- _Prompt_
Up to and including the line with "SC.camera = cam", reproduce the listing below exactly, beginning at its first line.

- _Source data_
************

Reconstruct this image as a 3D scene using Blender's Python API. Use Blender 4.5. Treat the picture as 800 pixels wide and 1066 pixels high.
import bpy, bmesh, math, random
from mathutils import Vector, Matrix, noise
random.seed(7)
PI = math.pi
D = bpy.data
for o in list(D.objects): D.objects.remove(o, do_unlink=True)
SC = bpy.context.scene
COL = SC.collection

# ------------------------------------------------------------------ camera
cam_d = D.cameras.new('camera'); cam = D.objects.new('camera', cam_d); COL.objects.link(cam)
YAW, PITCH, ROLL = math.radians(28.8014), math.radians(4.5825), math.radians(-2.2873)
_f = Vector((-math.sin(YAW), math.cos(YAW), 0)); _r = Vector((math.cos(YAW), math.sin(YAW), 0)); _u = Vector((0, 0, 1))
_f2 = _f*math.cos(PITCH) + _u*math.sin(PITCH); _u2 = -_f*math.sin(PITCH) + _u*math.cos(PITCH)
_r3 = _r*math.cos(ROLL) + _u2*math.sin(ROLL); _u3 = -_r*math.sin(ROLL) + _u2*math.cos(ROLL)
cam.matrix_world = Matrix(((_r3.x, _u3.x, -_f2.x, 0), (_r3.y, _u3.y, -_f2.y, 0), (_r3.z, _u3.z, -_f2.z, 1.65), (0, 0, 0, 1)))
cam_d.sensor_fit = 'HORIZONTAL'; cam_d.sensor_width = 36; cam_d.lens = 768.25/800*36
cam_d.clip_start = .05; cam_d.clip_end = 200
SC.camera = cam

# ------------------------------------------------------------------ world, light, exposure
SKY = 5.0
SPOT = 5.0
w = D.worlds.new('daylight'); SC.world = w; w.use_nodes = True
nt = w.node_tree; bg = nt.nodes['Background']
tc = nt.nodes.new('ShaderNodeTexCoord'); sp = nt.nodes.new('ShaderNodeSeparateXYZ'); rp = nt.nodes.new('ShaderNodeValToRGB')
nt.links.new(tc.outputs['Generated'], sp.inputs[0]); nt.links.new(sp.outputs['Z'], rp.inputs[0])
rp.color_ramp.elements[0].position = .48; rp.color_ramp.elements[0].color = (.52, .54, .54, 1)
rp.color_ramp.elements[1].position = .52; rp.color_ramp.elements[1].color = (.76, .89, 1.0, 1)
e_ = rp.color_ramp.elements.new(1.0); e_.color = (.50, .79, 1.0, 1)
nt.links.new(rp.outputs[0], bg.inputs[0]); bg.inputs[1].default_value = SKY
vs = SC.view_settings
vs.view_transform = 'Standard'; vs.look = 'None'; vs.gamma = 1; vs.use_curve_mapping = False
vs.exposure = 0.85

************

- _Exercise answer_
Reconstruct this image as a 3D scene using Blender's Python API. Use Blender 4.5. Treat the picture as 800 pixels wide and 1066 pixels high.
import bpy, bmesh, math, random
from mathutils import Vector, Matrix, noise
random.seed(7)
PI = math.pi
D = bpy.data
for o in list(D.objects): D.objects.remove(o, do_unlink=True)
SC = bpy.context.scene
COL = SC.collection

# ------------------------------------------------------------------ camera
cam_d = D.cameras.new('camera'); cam = D.objects.new('camera', cam_d); COL.objects.link(cam)
YAW, PITCH, ROLL = math.radians(28.8014), math.radians(4.5825), math.radians(-2.2873)
_f = Vector((-math.sin(YAW), math.cos(YAW), 0)); _r = Vector((math.cos(YAW), math.sin(YAW), 0)); _u = Vector((0, 0, 1))
_f2 = _f*math.cos(PITCH) + _u*math.sin(PITCH); _u2 = -_f*math.sin(PITCH) + _u*math.cos(PITCH)
_r3 = _r*math.cos(ROLL) + _u2*math.sin(ROLL); _u3 = -_r*math.sin(ROLL) + _u2*math.cos(ROLL)
cam.matrix_world = Matrix(((_r3.x, _u3.x, -_f2.x, 0), (_r3.y, _u3.y, -_f2.y, 0), (_r3.z, _u3.z, -_f2.z, 1.65), (0, 0, 0, 1)))
cam_d.sensor_fit = 'HORIZONTAL'; cam_d.sensor_width = 36; cam_d.lens = 768.25/800*36
cam_d.clip_start = .05; cam_d.clip_end = 200
SC.camera = cam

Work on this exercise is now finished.